**Task description**:
Repeat the material verbatim and drop the pictures.

# Data segment start

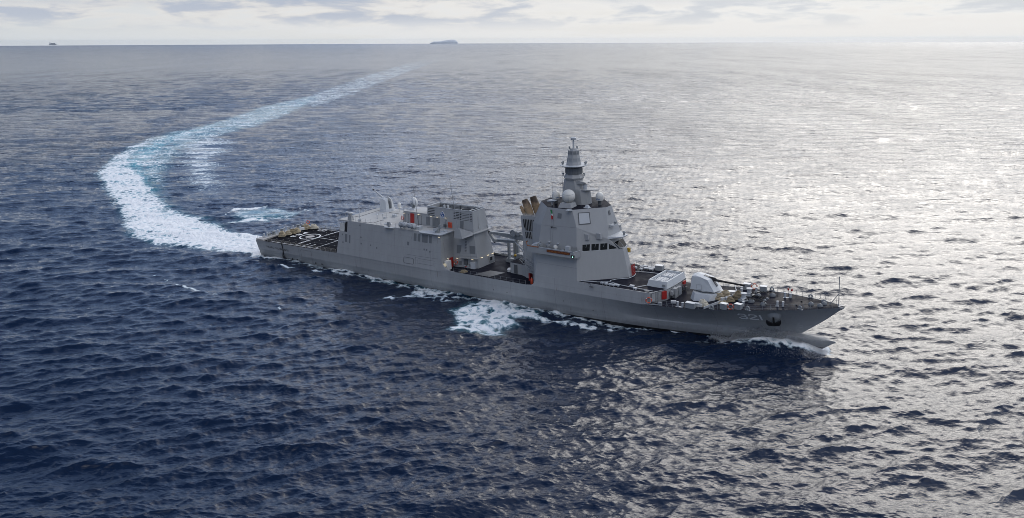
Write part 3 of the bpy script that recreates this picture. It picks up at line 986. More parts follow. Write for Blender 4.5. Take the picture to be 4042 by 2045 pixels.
# funnel side line: y as a function of z
FY = lambda z: -2.62 + (z - 12.42) * (0.47 / 4.53)
def funnel_slats(x0, x1, zt, n, dz, h=.13, slope=0.0):
    m_ = MB()
    for k in range(n):
        z = zt - k * dz
        m_.hexa([(x0, FY(z) - .015, z), (x1, FY(z) - .015, z + slope), (x1, FY(z) + .03, z + slope), (x0, FY(z) + .03, z)],
                [(x0, FY(z + h) - .015, z + h), (x1, FY(z + h) - .015, z + h + slope), (x1, FY(z + h) + .03, z + h + slope), (x0, FY(z + h) + .03, z + h)])
    return part("louvre", m_, M['void'], funnel)
funnel_slats(53.45, 55.35, 16.45, 5, .36)
funnel_slats(60.75, 62.3, 16.30, 5, .34)
funnel_slats(62.45, 62.9, 16.25, 5, .34, .20)
funnel_slats(63.15, 65.0, 16.22, 5, .34, .07)
funnel_slats(65.2, 65.75, 16.2, 5, .34)
# emblem: blue pentagon with a white river-like stroke
em = MB()
ec = Vector((57.55, 0, 15.42))
pent = [(math.cos(math.pi / 2 + 2 * math.pi * k / 5), math.sin(math.pi / 2 + 2 * math.pi * k / 5)) for k in range(5)]
em.prism([(ec.x + .80 * a * .86, FY(ec.z + .8 * b) - .02, ec.z + .80 * b) for a, b in pent], [(ec.x + .80 * a * .86, FY(ec.z + .8 * b) + .02, ec.z + .80 * b) for a, b in pent])
emblem = part("emblem", em, M['line'], funnel)
em2 = MB()
em2.prism([(ec.x + .70 * a * .86, FY(ec.z + .7 * b) - .035, ec.z + .70 * b) for a, b in pent], [(ec.x + .7 * a * .86, FY(ec.z + .7 * b) - .01, ec.z + .70 * b) for a, b in pent])
part("emblem_field", em2, M['blue'], emblem)
em3 = MB()
sp = [(.34, .34), (.0, .42), (-.22, .28), (-.08, .02), (.16, -.12), (.22, -.34), (.0, -.48), (-.26, -.40)]
em3.tube([(ec.x + a, FY(ec.z + b) - .045, ec.z + b) for a, b in sp], .045, 5)
part("emblem_stroke", em3, M['line'], emblem)

# bridge tower --------------------------------------------------------------------
P1, P2, P3 = (94.36, -6.42, 17.6), (99.1, -2.62, 15.06), (100.6, -1.45, 13.03)
A_, B_, C_, D_ = (87.6, -5.94, 20.85), (93.14, -5.94, 20.87), (97.8, -.97, 20.85), (83.25, -1.7, 20.85)
A2, DL = (86.27, -6.47, 17.28), (82.2, -3.5, 16.7)
F0, F1 = (102.62, -.75, 7.38), (101.3, -.75, 12.9)
S0, S1 = (85.52, -7.92, 7.38), (95.15, -7.92, 7.38)
mir = lambda p: (p[0], -p[1], p[2])
tw = MB()
for g in ([S0, S1, P1, B_, A_, A2, (86.0, -6.96, 13.9)], [S1, F0, F1, P3, P2, P1], [P1, P2, C_, B_], [A_, A2, DL, D_],
          [A2, (86.0, -6.96, 13.9), S0, (85.5, -8.25, 4.66), (81.7, -3.5, 4.66), DL], [S0, (85.5, -8.25, 4.66), (85.62, -8.0, 4.66), (85.62, -7.7, 7.38)]):
    tw.poly(g)
    tw.poly([mir(p) for p in g][::-1])
tw.poly([P2, P3, F1, mir(F1), mir(P3), mir(P2)])
tw.poly([F0, F1, mir(F1), mir(F0)])
tw.poly([C_, P2, mir(P2), mir(C_)])
tw.poly([D_, DL, mir(DL), mir(D_)])
tower = part("bridge_tower", tw, M['grey'])
tr = MB()
rp = [A_, B_, C_, mir(C_), mir(B_), mir(A_), mir(D_), D_]
tr.prism([(x, y, 20.80) for x, y, z in rp], [(x, y, 20.875) for x, y, z in rp])
tower_roof = part("tower_roof", tr, M['deck'], tower)


def plane_patch(a, b, c, pts, off=0.03, thick=0.05):
    """slab lying on plane abc; pts given, pushed outward (away from the ship's axis at mid height)"""
    a, b, c = Vector(a), Vector(b), Vector(c)
    n_ = (b - a).cross(c - a).normalized()
    mid_ = sum((Vector(p) for p in pts), Vector()) / len(pts)
    if n_.dot(mid_ - Vector((91, 0, mid_.z - 2))) < 0:
        n_ = -n_
    q = []
    for p in pts:
        p = Vector(p)
        p -= n_ * n_.dot(p - a)
        q.append(p)
    m_ = MB()
    m_.prism([p + n_ * (off - thick) for p in q], [p + n_ * off for p in q])
    return m_, q, n_


def shrink(q, d):
    c = sum(q, Vector()) / len(q)
    return [p + (c - p).normalized() * d * 1.4 for p in q]


D1 = (S1, (94.77, -7.28, 11.78), F0)
D2 = (B_, C_, P1)
wins = [[(95.43, -6.1, 14.3), (96.48, -5.08, 14.3), (96.5, -5.3, 13.08), (95.5, -6.27, 13.08)],
        [(96.7, -4.87, 14.28), (97.73, -3.88, 14.28), (97.8, -4.09, 13.07), (96.78, -5.07, 13.07)],
        [(97.95, -3.67, 14.26), (98.97, -2.72, 14.26), (99.05, -2.92, 13.06), (98.03, -3.87, 13.06)],
        [(99.22, -2.5, 14.24), (99.45, -2.28, 14.24), (100.38, -1.55, 13.12), (99.28, -2.68, 13.08)]]
for sgn in (1, -1):
    for q in wins:
        fl = lambda p: (p[0], sgn * p[1], p[2])
        pts = [fl(p) for p in q]
        ab = [fl(p) for p in D1]
        m_, qq, n_ = plane_patch(*ab, [tuple(p) for p in shrink([Vector(p) for p in pts], -.09)], .03)
        w_ = part("window", m_, M['pale'], tower)
        m2, q2, _ = plane_patch(*ab, pts, .05)
        part("window_pane", m2, M['glass'], w_)
        if len(q) == 4:
            m3 = MB()
            tp = q2[0] * .45 + q2[1] * .55 + n_ * .08
            bt = q2[3] * .62 + q2[2] * .38 + n_ * .08
            m3.tube([tp, tp * .45 + bt * .55], .035, 5)
            part("wiper", m3, M['fitting'], w_)
fw = [(100.75, -1.25, 12.98), (99.75, -1.7, 14.15), (99.75, .0, 14.15), (101.05, .0, 12.98)]
for sgn in (1, -1):
    pts = [(p[0], sgn * p[1] - sgn * .06 if p[1] == 0 else sgn * p[1], p[2]) for p in fw]
    m_, qq, n_ = plane_patch(P2, F1, mir(F1), [tuple(p) for p in shrink([Vector(p) for p in pts], -.08)], .03)
    w_ = part("window", m_, M['pale'], tower)
    m2, q2, _ = plane_patch(P2, F1, mir(F1), pts, .05)
    part("window_pane", m2, M['glass'], w_)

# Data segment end

**Output below**:
Write part 3 of the bpy script that recreates this picture. It picks up at line 986. More parts follow. Write for Blender 4.5. Take the picture to be 4042 by 2045 pixels.
# funnel side line: y as a function of z
FY = lambda z: -2.62 + (z - 12.42) * (0.47 / 4.53)
def funnel_slats(x0, x1, zt, n, dz, h=.13, slope=0.0):
    m_ = MB()
    for k in range(n):
        z = zt - k * dz
        m_.hexa([(x0, FY(z) - .015, z), (x1, FY(z) - .015, z + slope), (x1, FY(z) + .03, z + slope), (x0, FY(z) + .03, z)],
                [(x0, FY(z + h) - .015, z + h), (x1, FY(z + h) - .015, z + h + slope), (x1, FY(z + h) + .03, z + h + slope), (x0, FY(z + h) + .03, z + h)])
    return part("louvre", m_, M['void'], funnel)
funnel_slats(53.45, 55.35, 16.45, 5, .36)
funnel_slats(60.75, 62.3, 16.30, 5, .34)
funnel_slats(62.45, 62.9, 16.25, 5, .34, .20)
funnel_slats(63.15, 65.0, 16.22, 5, .34, .07)
funnel_slats(65.2, 65.75, 16.2, 5, .34)
# emblem: blue pentagon with a white river-like stroke
em = MB()
ec = Vector((57.55, 0, 15.42))
pent = [(math.cos(math.pi / 2 + 2 * math.pi * k / 5), math.sin(math.pi / 2 + 2 * math.pi * k / 5)) for k in range(5)]
em.prism([(ec.x + .80 * a * .86, FY(ec.z + .8 * b) - .02, ec.z + .80 * b) for a, b in pent], [(ec.x + .80 * a * .86, FY(ec.z + .8 * b) + .02, ec.z + .80 * b) for a, b in pent])
emblem = part("emblem", em, M['line'], funnel)
em2 = MB()
em2.prism([(ec.x + .70 * a * .86, FY(ec.z + .7 * b) - .035, ec.z + .70 * b) for a, b in pent], [(ec.x + .7 * a * .86, FY(ec.z + .7 * b) - .01, ec.z + .70 * b) for a, b in pent])
part("emblem_field", em2, M['blue'], emblem)
em3 = MB()
sp = [(.34, .34), (.0, .42), (-.22, .28), (-.08, .02), (.16, -.12), (.22, -.34), (.0, -.48), (-.26, -.40)]
em3.tube([(ec.x + a, FY(ec.z + b) - .045, ec.z + b) for a, b in sp], .045, 5)
part("emblem_stroke", em3, M['line'], emblem)

# bridge tower --------------------------------------------------------------------
P1, P2, P3 = (94.36, -6.42, 17.6), (99.1, -2.62, 15.06), (100.6, -1.45, 13.03)
A_, B_, C_, D_ = (87.6, -5.94, 20.85), (93.14, -5.94, 20.87), (97.8, -.97, 20.85), (83.25, -1.7, 20.85)
A2, DL = (86.27, -6.47, 17.28), (82.2, -3.5, 16.7)
F0, F1 = (102.62, -.75, 7.38), (101.3, -.75, 12.9)
S0, S1 = (85.52, -7.92, 7.38), (95.15, -7.92, 7.38)
mir = lambda p: (p[0], -p[1], p[2])
tw = MB()
for g in ([S0, S1, P1, B_, A_, A2, (86.0, -6.96, 13.9)], [S1, F0, F1, P3, P2, P1], [P1, P2, C_, B_], [A_, A2, DL, D_],
          [A2, (86.0, -6.96, 13.9), S0, (85.5, -8.25, 4.66), (81.7, -3.5, 4.66), DL], [S0, (85.5, -8.25, 4.66), (85.62, -8.0, 4.66), (85.62, -7.7, 7.38)]):
    tw.poly(g)
    tw.poly([mir(p) for p in g][::-1])
tw.poly([P2, P3, F1, mir(F1), mir(P3), mir(P2)])
tw.poly([F0, F1, mir(F1), mir(F0)])
tw.poly([C_, P2, mir(P2), mir(C_)])
tw.poly([D_, DL, mir(DL), mir(D_)])
tower = part("bridge_tower", tw, M['grey'])
tr = MB()
rp = [A_, B_, C_, mir(C_), mir(B_), mir(A_), mir(D_), D_]
tr.prism([(x, y, 20.80) for x, y, z in rp], [(x, y, 20.875) for x, y, z in rp])
tower_roof = part("tower_roof", tr, M['deck'], tower)


def plane_patch(a, b, c, pts, off=0.03, thick=0.05):
    """slab lying on plane abc; pts given, pushed outward (away from the ship's axis at mid height)"""
    a, b, c = Vector(a), Vector(b), Vector(c)
    n_ = (b - a).cross(c - a).normalized()
    mid_ = sum((Vector(p) for p in pts), Vector()) / len(pts)
    if n_.dot(mid_ - Vector((91, 0, mid_.z - 2))) < 0:
        n_ = -n_
    q = []
    for p in pts:
        p = Vector(p)
        p -= n_ * n_.dot(p - a)
        q.append(p)
    m_ = MB()
    m_.prism([p + n_ * (off - thick) for p in q], [p + n_ * off for p in q])
    return m_, q, n_


def shrink(q, d):
    c = sum(q, Vector()) / len(q)
    return [p + (c - p).normalized() * d * 1.4 for p in q]


D1 = (S1, (94.77, -7.28, 11.78), F0)
D2 = (B_, C_, P1)
wins = [[(95.43, -6.1, 14.3), (96.48, -5.08, 14.3), (96.5, -5.3, 13.08), (95.5, -6.27, 13.08)],
        [(96.7, -4.87, 14.28), (97.73, -3.88, 14.28), (97.8, -4.09, 13.07), (96.78, -5.07, 13.07)],
        [(97.95, -3.67, 14.26), (98.97, -2.72, 14.26), (99.05, -2.92, 13.06), (98.03, -3.87, 13.06)],
        [(99.22, -2.5, 14.24), (99.45, -2.28, 14.24), (100.38, -1.55, 13.12), (99.28, -2.68, 13.08)]]
for sgn in (1, -1):
    for q in wins:
        fl = lambda p: (p[0], sgn * p[1], p[2])
        pts = [fl(p) for p in q]
        ab = [fl(p) for p in D1]
        m_, qq, n_ = plane_patch(*ab, [tuple(p) for p in shrink([Vector(p) for p in pts], -.09)], .03)
        w_ = part("window", m_, M['pale'], tower)
        m2, q2, _ = plane_patch(*ab, pts, .05)
        part("window_pane", m2, M['glass'], w_)
        if len(q) == 4:
            m3 = MB()
            tp = q2[0] * .45 + q2[1] * .55 + n_ * .08
            bt = q2[3] * .62 + q2[2] * .38 + n_ * .08
            m3.tube([tp, tp * .45 + bt * .55], .035, 5)
            part("wiper", m3, M['fitting'], w_)
fw = [(100.75, -1.25, 12.98), (99.75, -1.7, 14.15), (99.75, .0, 14.15), (101.05, .0, 12.98)]
for sgn in (1, -1):
    pts = [(p[0], sgn * p[1] - sgn * .06 if p[1] == 0 else sgn * p[1], p[2]) for p in fw]
    m_, qq, n_ = plane_patch(P2, F1, mir(F1), [tuple(p) for p in shrink([Vector(p) for p in pts], -.08)], .03)
    w_ = part("window", m_, M['pale'], tower)
    m2, q2, _ = plane_patch(P2, F1, mir(F1), pts, .05)
    part("window_pane", m2, M['glass'], w_)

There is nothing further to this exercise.